Available data:
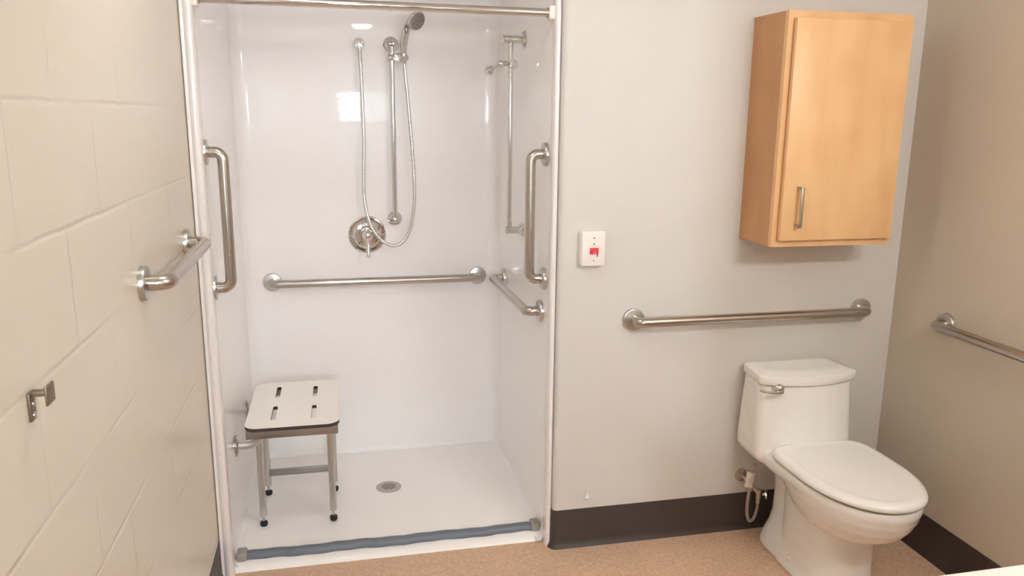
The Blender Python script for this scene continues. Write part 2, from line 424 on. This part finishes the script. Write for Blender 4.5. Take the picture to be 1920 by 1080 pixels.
# ---------------------------------------------------------------- curtain rod
t = thing('shower_curtain_rod', 'bare chrome curtain rod across the top of the shower opening', 'curtain rod', (SR, .045, 1.89))
b = B(); tube(b, [(SL+.02, .045, 1.904), (-.7, .045, 1.903), (SR-.012, .045, 1.900)], .0135, 24); obj('rod', b, M['chrome'], t)
b = B()
m0 = Matrix.Translation((SR-.011, .045, 1.889))
box(b, (SR-.021, .025, 1.878), (SR, .065, 1.922), .006, 3); obj('end_bracket', b, M['white'], t)
b = B(); lathe(b, (SR-.028, .045, 1.900), (1, 0, 0), [(0, .0145), (.006, .0165), (.008, .0165)], 24); obj('collar', b, M['nickel'], t)
b = B(); box(b, (SL, .022, 1.879), (SL+.022, .068, 1.927), .006, 3); obj('end_bracket', b, M['white'], t)
b = B(); lathe(b, (SL+.029, .045, 1.904), (-1, 0, 0), [(0, .0145), (.006, .0165), (.008, .0165)], 24); obj('collar', b, M['nickel'], t)

# ---------------------------------------------------------------- hand shower set on the back panel
yb = SD
t = thing('hand_shower', 'chrome hand shower on a vertical slide bar with a long looping hose', 'shower head', (-.583, yb, 1.119))
b = B(); tube(b, [(-.583, yb-.050, 1.852), (-.583, yb-.050, 1.123)], .0105, 20); obj('slide_bar', b, M['chrome'], t)
for z, r in ((1.862, .033), (1.119, .032)):
    b = B()
    lathe(b, (-.583, yb, z), (0, -1, 0), [(0, r), (.006, r), (.012, r-.006), (.018, .016), (.045, .0135), (.060, .0135), (.064, .010), (.066, 0)], 36)
    obj('bar_mount', b, M['chrome'], t)
b = B()   # sliding holder
lathe(b, (-.600, yb-.050, 1.806), (1, 0, 0), [(0, .014), (.003, .0165), (.036, .0165), (.042, .012)], 24)
lathe(b, (-.562, yb-.050, 1.806), (0, -1, 0), [(-.012, .012), (.012, .018), (.028, .0185), (.032, .014), (.033, 0)], 12)
tube(b, [(-.562, yb-.052, 1.806), (-.548, yb-.058, 1.806), (-.535, yb-.062, 1.804)], .007, 12)
lathe(b, (-.534, yb-.062, 1.785), (0, 0, 1), [(0, .011), (.004, .0135), (.032, .0155), (.036, .0155)], 24)
lathe(b, (-.522, yb-.062, 1.806), (1, 0, 0), [(0, .010), (.006, .010), (.008, .007)], 20)
obj('holder', b, M['chrome'], t)
b = B()   # wand
W = spline([(-.534, yb-.062, 1.818), (-.533, yb-.064, 1.86), (-.526, yb-.070, 1.90), (-.515, yb-.080, 1.937), (-.502, yb-.090, 1.955)], 8)
tube(b, W, lambda s: .0125+.004*math.sin(PI*min(1, s*1.1))+.004*max(0, s-.75)*4, 24)
ax = Vector((.46, -.62, -.36)).normalized(); hc = Vector((-.484, yb-.100, 1.954))
lathe(b, hc-ax*.020, ax, [(0, .008), (.004, .020), (.011, .034), (.020, .0405), (.026, .0415), (.029, .040), (.030, .0375)], 40)
wn = obj('wand', b, M['chrome'], t, ang=45)
b = B(); lathe(b, hc+ax*.0095, ax, [(0, .0372), (.0025, .0365), (.0032, .034), (.0032, 0)], 40); fc = obj('spray_face', b, M['face'], wn)
b = B(); mo = orient(ax)
for rad, cnt in ((.005, 5), (.012, 10), (.0185, 15), (.025, 20), (.031, 25)):
    for k in range(cnt):
        a = 2*PI*k/cnt+rad*40
        p = hc+ax*.0128+mo.to_3x3() @ Vector((rad*math.cos(a), rad*math.sin(a), 0))
        lathe(b, p, ax, [(0, .0013), (.0022, .0011)], 6)
obj('nozzles', b, M['rubber'], fc)
b = B(); sphere(b, (-.5235, yb-.092, 1.918), .015, (.55, .5, 1.25)); obj('mode_button', b, M['rail'], wn)
b = B()   # hose
H = spline([(-.716, yb-.036, 1.832), (-.714, yb-.045, 1.78), (-.711, yb-.052, 1.62), (-.710, yb-.055, 1.45), (-.716, yb-.056, 1.30), (-.714, yb-.058, 1.20), (-.690, yb-.064, 1.095), (-.645, yb-.066, 1.030), (-.590, yb-.064, 1.005), (-.545, yb-.060, 1.030), (-.515, yb-.058, 1.095), (-.499, yb-.058, 1.20), (-.500, yb-.058, 1.33), (-.510, yb-.058, 1.50), (-.522, yb-.060, 1.66), (-.533, yb-.062, 1.785)], 26)
N = len(H)
def hr(s):
    return .0073+.0007*math.cos(s*N*PI*.66)
tube(b, H, hr, 14); obj('hose', b, M['hosem'], t, ang=80)
b = B()   # wall supply elbow
lathe(b, (-.716, yb, 1.862), (0, -1, 0), [(0, .0235), (.010, .0235), (.030, .0225), (.036, .020), (.038, .0)], 36)
lathe(b, (-.716, yb-.030, 1.846), (0, 0, -1), [(0, .010), (.012, .010), (.013, .0085), (.030, .008), (.034, .0062)], 20)
obj('wall_elbow', b, M['chrome'], t)

# mixing valve
V0 = Vector((-.706, yb, 1.048))
t = thing('shower_valve', 'round chrome shower valve with a downward lever on the back panel', 'valve', V0)
b = B(); lathe(b, V0, (0, -1, 0), [(0, .083), (.003, .083), (.006, .080), (.007, .076), (.0045, .072), (.004, .066), (.007, .062), (.013, .057), (.016, .054), (.0175, .045), (.018, .042), (.030, .036), (.031, .030), (.031, 0)], 64)
obj('escutcheon', b, M['chrome'], t, ang=25)
b = B(); sphere(b, V0+Vector((0, -.052, .004)), .0255, (1, 1.0, 1))
lathe(b, V0+Vector((0, -.028, .004)), (0, -1, 0), [(0, .018), (.016, .015)], 24)
L_ = spline([V0+Vector((0, -.064, -.006)), V0+Vector((.001, -.076, -.035)), V0+Vector((.001, -.082, -.062)), V0+Vector((.001, -.086, -.088))], 6)
tube(b, L_, lambda s: .0085-.002*s+(.0022 if s > .86 else 0), 16)
obj('lever', b, M['chrome'], t)
b = B()
for a in (-.15, .05): lathe(b, V0+Vector((-.0735*math.cos(a), -.0058, -.0735*math.sin(a)+.002)), (0, -1, 0), [(0, .004), (.0006, .004)], 14)
obj('cold_mark', b, M['nickel'], t)
b = B(); box(b, V0+Vector((.068, -.0072, .004)), V0+Vector((.0745, -.0055, .012)), 0); obj('hot_mark', b, M['red'], t, smooth=False)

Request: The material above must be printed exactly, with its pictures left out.

Reply:
The Blender Python script for this scene continues. Write part 2, from line 424 on. This part finishes the script. Write for Blender 4.5. Take the picture to be 1920 by 1080 pixels.
# ---------------------------------------------------------------- curtain rod
t = thing('shower_curtain_rod', 'bare chrome curtain rod across the top of the shower opening', 'curtain rod', (SR, .045, 1.89))
b = B(); tube(b, [(SL+.02, .045, 1.904), (-.7, .045, 1.903), (SR-.012, .045, 1.900)], .0135, 24); obj('rod', b, M['chrome'], t)
b = B()
m0 = Matrix.Translation((SR-.011, .045, 1.889))
box(b, (SR-.021, .025, 1.878), (SR, .065, 1.922), .006, 3); obj('end_bracket', b, M['white'], t)
b = B(); lathe(b, (SR-.028, .045, 1.900), (1, 0, 0), [(0, .0145), (.006, .0165), (.008, .0165)], 24); obj('collar', b, M['nickel'], t)
b = B(); box(b, (SL, .022, 1.879), (SL+.022, .068, 1.927), .006, 3); obj('end_bracket', b, M['white'], t)
b = B(); lathe(b, (SL+.029, .045, 1.904), (-1, 0, 0), [(0, .0145), (.006, .0165), (.008, .0165)], 24); obj('collar', b, M['nickel'], t)

# ---------------------------------------------------------------- hand shower set on the back panel
yb = SD
t = thing('hand_shower', 'chrome hand shower on a vertical slide bar with a long looping hose', 'shower head', (-.583, yb, 1.119))
b = B(); tube(b, [(-.583, yb-.050, 1.852), (-.583, yb-.050, 1.123)], .0105, 20); obj('slide_bar', b, M['chrome'], t)
for z, r in ((1.862, .033), (1.119, .032)):
    b = B()
    lathe(b, (-.583, yb, z), (0, -1, 0), [(0, r), (.006, r), (.012, r-.006), (.018, .016), (.045, .0135), (.060, .0135), (.064, .010), (.066, 0)], 36)
    obj('bar_mount', b, M['chrome'], t)
b = B()   # sliding holder
lathe(b, (-.600, yb-.050, 1.806), (1, 0, 0), [(0, .014), (.003, .0165), (.036, .0165), (.042, .012)], 24)
lathe(b, (-.562, yb-.050, 1.806), (0, -1, 0), [(-.012, .012), (.012, .018), (.028, .0185), (.032, .014), (.033, 0)], 12)
tube(b, [(-.562, yb-.052, 1.806), (-.548, yb-.058, 1.806), (-.535, yb-.062, 1.804)], .007, 12)
lathe(b, (-.534, yb-.062, 1.785), (0, 0, 1), [(0, .011), (.004, .0135), (.032, .0155), (.036, .0155)], 24)
lathe(b, (-.522, yb-.062, 1.806), (1, 0, 0), [(0, .010), (.006, .010), (.008, .007)], 20)
obj('holder', b, M['chrome'], t)
b = B()   # wand
W = spline([(-.534, yb-.062, 1.818), (-.533, yb-.064, 1.86), (-.526, yb-.070, 1.90), (-.515, yb-.080, 1.937), (-.502, yb-.090, 1.955)], 8)
tube(b, W, lambda s: .0125+.004*math.sin(PI*min(1, s*1.1))+.004*max(0, s-.75)*4, 24)
ax = Vector((.46, -.62, -.36)).normalized(); hc = Vector((-.484, yb-.100, 1.954))
lathe(b, hc-ax*.020, ax, [(0, .008), (.004, .020), (.011, .034), (.020, .0405), (.026, .0415), (.029, .040), (.030, .0375)], 40)
wn = obj('wand', b, M['chrome'], t, ang=45)
b = B(); lathe(b, hc+ax*.0095, ax, [(0, .0372), (.0025, .0365), (.0032, .034), (.0032, 0)], 40); fc = obj('spray_face', b, M['face'], wn)
b = B(); mo = orient(ax)
for rad, cnt in ((.005, 5), (.012, 10), (.0185, 15), (.025, 20), (.031, 25)):
    for k in range(cnt):
        a = 2*PI*k/cnt+rad*40
        p = hc+ax*.0128+mo.to_3x3() @ Vector((rad*math.cos(a), rad*math.sin(a), 0))
        lathe(b, p, ax, [(0, .0013), (.0022, .0011)], 6)
obj('nozzles', b, M['rubber'], fc)
b = B(); sphere(b, (-.5235, yb-.092, 1.918), .015, (.55, .5, 1.25)); obj('mode_button', b, M['rail'], wn)
b = B()   # hose
H = spline([(-.716, yb-.036, 1.832), (-.714, yb-.045, 1.78), (-.711, yb-.052, 1.62), (-.710, yb-.055, 1.45), (-.716, yb-.056, 1.30), (-.714, yb-.058, 1.20), (-.690, yb-.064, 1.095), (-.645, yb-.066, 1.030), (-.590, yb-.064, 1.005), (-.545, yb-.060, 1.030), (-.515, yb-.058, 1.095), (-.499, yb-.058, 1.20), (-.500, yb-.058, 1.33), (-.510, yb-.058, 1.50), (-.522, yb-.060, 1.66), (-.533, yb-.062, 1.785)], 26)
N = len(H)
def hr(s):
    return .0073+.0007*math.cos(s*N*PI*.66)
tube(b, H, hr, 14); obj('hose', b, M['hosem'], t, ang=80)
b = B()   # wall supply elbow
lathe(b, (-.716, yb, 1.862), (0, -1, 0), [(0, .0235), (.010, .0235), (.030, .0225), (.036, .020), (.038, .0)], 36)
lathe(b, (-.716, yb-.030, 1.846), (0, 0, -1), [(0, .010), (.012, .010), (.013, .0085), (.030, .008), (.034, .0062)], 20)
obj('wall_elbow', b, M['chrome'], t)

# mixing valve
V0 = Vector((-.706, yb, 1.048))
t = thing('shower_valve', 'round chrome shower valve with a downward lever on the back panel', 'valve', V0)
b = B(); lathe(b, V0, (0, -1, 0), [(0, .083), (.003, .083), (.006, .080), (.007, .076), (.0045, .072), (.004, .066), (.007, .062), (.013, .057), (.016, .054), (.0175, .045), (.018, .042), (.030, .036), (.031, .030), (.031, 0)], 64)
obj('escutcheon', b, M['chrome'], t, ang=25)
b = B(); sphere(b, V0+Vector((0, -.052, .004)), .0255, (1, 1.0, 1))
lathe(b, V0+Vector((0, -.028, .004)), (0, -1, 0), [(0, .018), (.016, .015)], 24)
L_ = spline([V0+Vector((0, -.064, -.006)), V0+Vector((.001, -.076, -.035)), V0+Vector((.001, -.082, -.062)), V0+Vector((.001, -.086, -.088))], 6)
tube(b, L_, lambda s: .0085-.002*s+(.0022 if s > .86 else 0), 16)
obj('lever', b, M['chrome'], t)
b = B()
for a in (-.15, .05): lathe(b, V0+Vector((-.0735*math.cos(a), -.0058, -.0735*math.sin(a)+.002)), (0, -1, 0), [(0, .004), (.0006, .004)], 14)
obj('cold_mark', b, M['nickel'], t)
b = B(); box(b, V0+Vector((.068, -.0072, .004)), V0+Vector((.0745, -.0055, .012)), 0); obj('hot_mark', b, M['red'], t, smooth=False)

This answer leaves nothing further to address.